Sacramento, California

Ronnie and I got a ride from Lonnie and Tammy, who are on their way to Mount Shasta. The state fair is in town, and Sherri Lewis is performing. We slept out in the open next to the American River.



September 8, 1977

Mount Hood, Oregon

Sidetracked en route to Yakima. We met a couple named Pops and Jeannie who will pick us up at six tomorrow morning and take us to an orchard. Pops, who calls himself a “fruit tramp,” guessed Ronnie and I might make $300 between the two of us before the season is over.

We’re sleeping tonight on a golf course. I feel the way I always feel before starting a new job—nervous.



September 11, 1977

Odell, Oregon

I wonder how long three minutes is? My soft-boiled eggs are on the woodstove, tumbling in their little pan. It’s Sunday, our day off. Raining. Ronnie and I are living in a wood cabin with a soft brass bed, a fridge, four chairs, a table, and lots of logs. Sometimes a cat comes in and I feed him (her?) hot dogs. My socks are drying, the floor needs sweeping, and the couple in the trailer next door are eating. This morning I saw the wife trudging to the outhouse in her bathrobe.
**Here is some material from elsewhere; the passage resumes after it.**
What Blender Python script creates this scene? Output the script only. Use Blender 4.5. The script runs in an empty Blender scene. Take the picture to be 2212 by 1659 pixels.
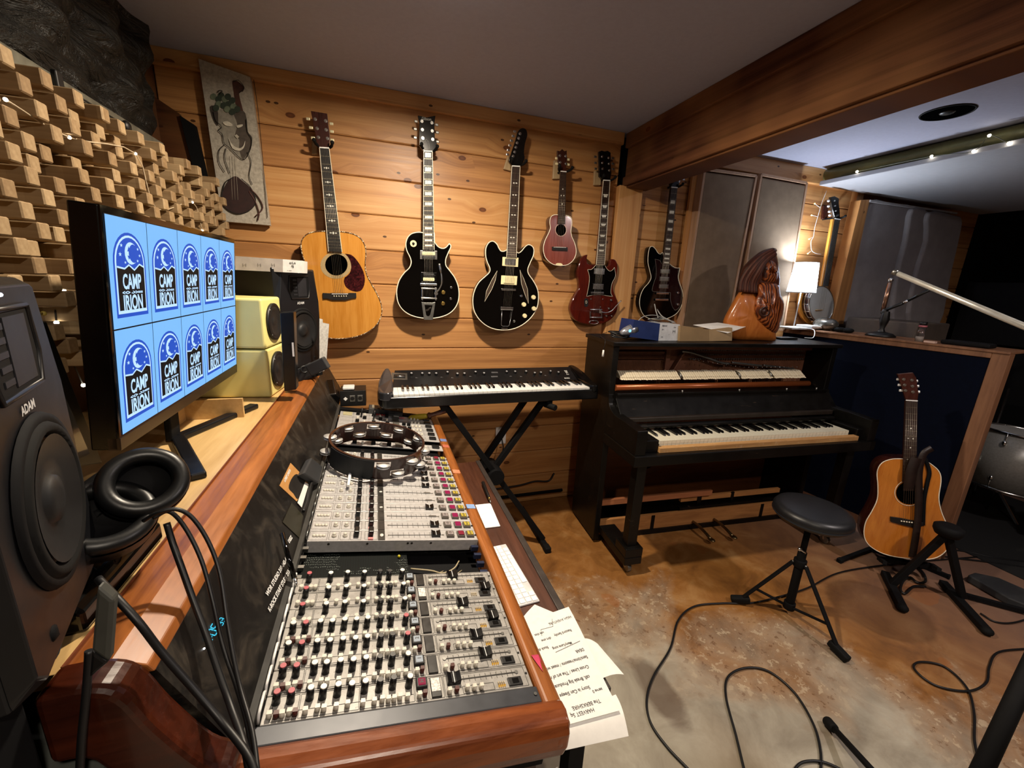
import bpy, bmesh, math, random
from mathutils import Vector, Matrix
random.seed(7)
S = bpy.context.scene
COL = S.collection
PI = math.pi

# ---------------------------------------------------------------- camera
YAW, PIT, ROL, FPX = -0.32551188, -0.24325829, 0.04790322, 879.28
CAM = Vector((0, 0, 1.46))
_B = Matrix.Rotation(YAW, 3, 'Z') @ Matrix.Rotation(PIT, 3, 'X')
_r, FW, _u = _B.col[0].copy(), _B.col[1].copy(), _B.col[2].copy()
RT = math.cos(ROL) * _r + math.sin(ROL) * _u
UP = -math.sin(ROL) * _r + math.cos(ROL) * _u
cd = bpy.data.cameras.new('camera'); cd.sensor_width = 36.0; cd.lens = FPX / 2212 * 36.0
cd.clip_start = 0.02; cd.clip_end = 100
cam = bpy.data.objects.new('camera', cd); COL.objects.link(cam)
cam.matrix_world = Matrix.Translation(CAM) @ Matrix((RT, UP, -FW)).transposed().to_4x4()
S.camera = cam

# ---------------------------------------------------------------- world, exposure, lights
w = bpy.data.worlds.new('world'); S.world = w; w.use_nodes = True
bg = w.node_tree.nodes['Background']
bg.inputs[0].default_value = (0.75, 0.8, 1.0, 1); bg.inputs[1].default_value = 0.012
vs = S.view_settings
vs.view_transform = 'Standard'; vs.look = 'None'; vs.gamma = 1.0; vs.use_curve_mapping = False; vs.exposure = 0.18
S.cycles.use_denoising = True
S.cycles.max_bounces = 7; S.cycles.diffuse_bounces = 4; S.cycles.glossy_bounces = 3
S.cycles.transmission_bounces = 4; S.cycles.sample_clamp_indirect = 3.0; S.cycles.blur_glossy = 0.6
S.cycles.caustics_reflective = False; S.cycles.caustics_refractive = False

def lamp(kind, name, loc, power, col, size=0.1, **k):
    d = bpy.data.lights.new(name, kind); d.energy = power; d.color = col
    if kind == 'AREA':
        d.size = size; d.shape = 'DISK'
        if 'size_y' in k: d.shape = 'RECTANGLE'; d.size_y = k['size_y']
        if 'spread' in k: d.spread = k['spread']
    else: d.shadow_soft_size = size
    if kind == 'SPOT': d.spot_size = k.get('cone', 2.0); d.spot_blend = k.get('blend', 0.6)
    o = bpy.data.objects.new(name, d); COL.objects.link(o); o.location = loc
    if 'aim' in k:
        o.rotation_euler = (Vector(k['aim']) - Vector(loc)).to_track_quat('-Z', 'Y').to_euler()
    return o
# flush ceiling light just above the top of the picture, a second one behind the camera, one in the live room
lamp('AREA', 'ceiling_light_glow', (0.25, 1.41, 2.26), 38, (1, .85, .66), .08, aim=(0.25, 1.41, 0))
lamp('AREA', 'ceiling_light_glow', (0.35, -0.60, 2.27), 17, (1, .86, .70), .09, aim=(.35, -.60, 0))
lamp('AREA', 'ceiling_light_glow', (2.25, -0.15, 2.27), 24, (1, .88, .84), .12, aim=(2.25, -.15, 0))

# ---------------------------------------------------------------- pixel <-> place
def ray(px, py):
    return FW + RT * ((px - 1106) / FPX) - UP * ((py - 829.5) / FPX)
class Pl:
    """a real plane in the room: point, normal (towards the viewer side)"""
    def __init__(s, o, n): s.o = Vector(o); s.n = Vector(n).normalized()
    def at(s, px, py, off=0.0):
        d = ray(px, py); t = ((s.o + s.n * off - CAM).dot(s.n)) / d.dot(s.n)
        return CAM + d * t
def PY(y): return Pl((0, y, 0), (0, -1, 0))
def PX(x): return Pl((x, 0, 0), (1, 0, 0))
def PZ(z): return Pl((0, 0, z), (0, 0, 1))
def zp(x0, y0, s, pts):
    return [(x0 + p[0] / s, y0 + p[1] / s) + tuple(p[2:]) for p in pts]
def spl(pts, k=5, closed=True):
    """smooth curve through points; a third value 1 keeps a corner"""
    n = len(pts); out = []
    P = [Vector(p[:2]) if len(p) < 3 or True else p for p in pts]
    cr = [len(p) > 2 and p[2] == 1 for p in pts]
    def tan(i, side):
        if cr[i]:
            j = (i + 1) % n if side > 0 else (i - 1) % n
            return (P[j] - P[i]) * side
        if not closed and i in (0, n - 1):
            return P[1] - P[0] if i == 0 else P[-1] - P[-2]
        return (P[(i + 1) % n] - P[(i - 1) % n]) * 0.5
    for i in range(n if closed else n - 1):
        j = (i + 1) % n; a, b = P[i], P[j]; ta, tb = tan(i, 1), tan(j, -1)
        if cr[j]: tb = (P[j] - P[i])
        for q in range(k):
            t = q / k; t2 = t * t; t3 = t2 * t
            out.append(tuple(a * (2*t3 - 3*t2 + 1) + ta * (t3 - 2*t2 + t) + b * (-2*t3 + 3*t2) + tb * (t3 - t2)))
    if not closed: out.append(tuple(P[-1]))
    return out
def spl3(pts, k=6, closed=False):
    P = [Vector(p) for p in pts]; n = len(P); out = []
    for i in range(n if closed else n - 1):
        a, b = P[i], P[(i + 1) % n]
        pa = P[i - 1] if (i > 0 or closed) else a * 2 - b
        nb = P[(i + 2) % n] if (i + 2 < n or closed) else b * 2 - a
        for q in range(k):
            t = q / k; t2 = t * t; t3 = t2 * t
            out.append(0.5 * ((2 * a) + (b - pa) * t + (2*pa - 5*a + 4*b - nb) * t2 + (3*a - pa - 3*b + nb) * t3))
    if not closed: out.append(P[-1])
    return out

# ---------------------------------------------------------------- materials
def lin(h):
    if not isinstance(h, str): return tuple(h)
    h = h.lstrip('#'); v = [int(h[i:i+2], 16) / 255 for i in (0, 2, 4)]
    return tuple(x / 12.92 if x <= 0.04045 else ((x + 0.055) / 1.055) ** 2.4 for x in v)
class N:
    def __init__(s, name):
        s.m = bpy.data.materials.new(name); s.m.use_nodes = True
        s.t = s.m.node_tree; s.b = s.t.nodes['Principled BSDF']
    def n(s, typ, ins=None, **k):
        o = s.t.nodes.new(typ)
        for a, v in k.items(): setattr(o, a, v)
        for a, v in (ins or {}).items():
            if isinstance(v, bpy.types.NodeSocket): s.t.links.new(v, o.inputs[a])
            else: o.inputs[a].default_value = v
        return o
    def l(s, a, b): s.t.links.new(a, b)
    def coord(s, scale=(1, 1, 1), rot=(0, 0, 0), loc=(0, 0, 0)):
        c = s.n('ShaderNodeTexCoord')
        return s.n('ShaderNodeMapping', {'Vector': c.outputs['Object'], 'Scale': scale, 'Rotation': rot, 'Location': loc}).outputs[0]
    def noise(s, v, sc, det=4, rough=.55, dist=0):
        return s.n('ShaderNodeTexNoise', {'Vector': v, 'Scale': sc, 'Detail': det, 'Roughness': rough, 'Distortion': dist}).outputs['Fac']
    def math(s, op, a, b=0.0, c=0.0, clamp=False):
        o = s.n('ShaderNodeMath', {0: a, 1: b, 2: c}, operation=op, use_clamp=clamp); return o.outputs[0]
    def ramp(s, f, stops):
        o = s.n('ShaderNodeValToRGB', {'Fac': f}); e = o.color_ramp.elements
        while len(e) < len(stops): e.new(0.5)
        for x, (p, c) in zip(e, stops): x.position = p; x.color = (*lin(c), 1)
        return o.outputs[0]
    def mix(s, f, a, b, mode='MIX'):
        o = s.n('ShaderNodeMix', {0: f}, data_type='RGBA', blend_type=mode)
        for i, v in ((6, a), (7, b)):
            if isinstance(v, bpy.types.NodeSocket): s.l(v, o.inputs[i])
            else: o.inputs[i].default_value = (*lin(v), 1)
        return o.outputs[2]
    def bump(s, h, st=.3, d=.01):
        o = s.n('ShaderNodeBump', {'Height': h, 'Strength': st, 'Distance': d}); s.l(o.outputs[0], s.b.inputs['Normal'])
    def done(s, col=None, rough=.5, metal=0, spec=.5, coat=0):
        if col is not None:
            if isinstance(col, bpy.types.NodeSocket): s.l(col, s.b.inputs['Base Color'])
            else: s.b.inputs['Base Color'].default_value = (*lin(col), 1)
        if isinstance(rough, bpy.types.NodeSocket): s.l(rough, s.b.inputs['Roughness'])
        else: s.b.inputs['Roughness'].default_value = rough
        s.b.inputs['Metallic'].default_value = metal
        s.b.inputs['Specular IOR Level'].default_value = spec
        s.b.inputs['Coat Weight'].default_value = coat; s.b.inputs['Coat Roughness'].default_value = .08
        return s.m
_mc = {}
def mat(col, rough=.5, metal=0, spec=.5, var=.12, sc=30, bump=0, coat=0, name=None):
    """plain material with a little procedural mottling"""
    key = (str(col), rough, metal, spec, var, sc, bump, coat)
    if key in _mc: return _mc[key]
    m = N(name or 'surface'); v = m.coord()
    f = m.noise(v, sc, 3)
    c = lin(col); dk = tuple(x * (1 - var) for x in c); lt = tuple(min(1, x * (1 + var)) for x in c)
    if bump: m.bump(f, bump, .002)
    r = m.math('MULTIPLY_ADD', f, .14, rough - .07, clamp=True)
    _mc[key] = m.done(m.ramp(f, [(.3, dk), (.7, lt)]), r, metal, spec, coat)
    return _mc[key]
def wood(name, dark, light, axis='x', sc=1.0, rough=.45, coat=0, str_=.9, bump=.15, fleck=0):
    m = N(name)
    st = {'x': (1.2, 14, 14), 'y': (14, 1.2, 14), 'z': (14, 14, 1.2)}[axis]
    v = m.coord(tuple(a * sc for a in st))
    f1 = m.noise(v, 1.6, 5, .6, .6); f2 = m.noise(v, 7, 3, .6)
    f = m.math('ADD', m.math('MULTIPLY', f1, .7), m.math('MULTIPLY', f2, .3))
    c = m.ramp(f, [(.3, dark), (.68, light)])
    if fleck:
        g = m.noise(m.coord(), 60 , 3, .7); c = m.mix(m.math('MULTIPLY', m.math('GREATER_THAN', g, .62), fleck), c, '#d9c4b0')
    m.bump(f, bump, .002)
    return m.done(c, m.math('MULTIPLY_ADD', f2, .2, rough - .1), 0, .5, coat)
def glow(name, col, st):
    m = N(name); v = m.coord(); f = m.noise(v, 40, 1)
    c = lin(col)
    o = m.ramp(f, [(.2, tuple(x * .97 for x in c)), (.8, c)])
    m.l(o, m.b.inputs['Emission Color']); m.b.inputs['Emission Strength'].default_value = st
    return m.done((0.0, 0.0, 0.0), .6, 0, .2)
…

We’re working for a man named Norm. His friends call him Peewee. It’s cold enough outside to see my breath. Acorns are falling on the roof.



October 20, 1977

Vancouver, British Columbia

After a hotel for $8.50 a night, Ronnie and I found an apartment that’s $30 a week for the both of us. I worry about money, but when it’s gone, it’s gone. I smoked my first cigarette. It’s embarrassing, but you do get a buzz off it. I did, anyway, on Davie Street.



October 25, 1977

Vancouver

I now own a black jacket and a pair of brown heavy wool trousers that come up past my navel and button at the ankle. Canadian Army pants? When it comes to clothes, all anyone has to say is “That looks good,” and I’ll buy it. So I was walking down the street in my new uniform, very happy, when a guy looked me over and said to his friend, “Who’s the faggot?”

Then I was just an idiot with stupid clothes on. Ronnie and I leave tomorrow. I’ll be glad to go.

The dryers in Canada cost 10 cents for fifteen minutes.